Андрей: Да, она рождается целиком — я знаю, с чего начнется история, чем закончится, а потом рассказываю об этом Антону Владимировичу. Ты ходишь какое-то время с головой, беременной идеями, текстами, картинками. Альбом развивается, растет, как ребенок: вот появляются ручки, ножки, пальцы, вот ты понимаешь, кто это – мальчик или девочка, а вот он уже шевелится – пора выпускать.
Антон: Драматург!
— Бывают ли моменты переосмысления старых песен, когда со временем они воспринимаются иначе?
Андрей: Я понимаю, что мы сделали, только спустя несколько лет после выхода альбома. Ты его придумываешь, записываешь, репетируешь, выступаешь с ним, находишься в материале, и посмотреть на него со стороны можешь только по прошествии определенного времени. Из каких-то песен мы вырастаем — меняемся мы, меняется контекст.
Антон: Есть песни, которые нам надоело исполнять, но мы их играем, потому что их очень любит публика. У каждой группы есть свой «Отель Калифорния». Мы не то чтобы делаем это через силу, но усталость ощущается.
— Может ли быть шоу-бизнес связан с искусством? В каких точках они пересекаются, а в каких кардинально расходятся?
Андрей: Мы существуем параллельно шоу-бизнесу в нами созданной вселенной, нам там комфортно. Мы все делаем, как мне кажется, как-то неправильно, вопреки, в этом очень много творческого эгоизма. Я удивлен, что, несмотря на все наши эксперименты и закидоны, мы остаемся востребованной группой. И я очень благодарен нашим слушателям, которые это все принимают, стараются распробовать, понять, потому что мы раз за разом заново придумываем себя.
Антон: Мы придумали свой шоу-бизнес. Со своими законами.
— Андрей, а вы лично, я знаю, придумали свой фестиваль «Тарская крепость». Что это за история?
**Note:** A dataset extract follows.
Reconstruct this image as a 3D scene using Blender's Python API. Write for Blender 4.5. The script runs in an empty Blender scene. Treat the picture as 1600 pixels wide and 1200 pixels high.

Андрей: Это мультиформатный фестиваль искусств, который будет проходить в моем родном городе Тара, где живут мои родители, где я закончил школу. Упор сделан на географическую составляющую: участники фестиваля – сибиряки: художники, поэты, прозаики, музыканты, родившиеся в этом крае. Надеюсь, у нас все получится, несмотря на сложившуюся сегодня в мире ситуацию с коронавирусом.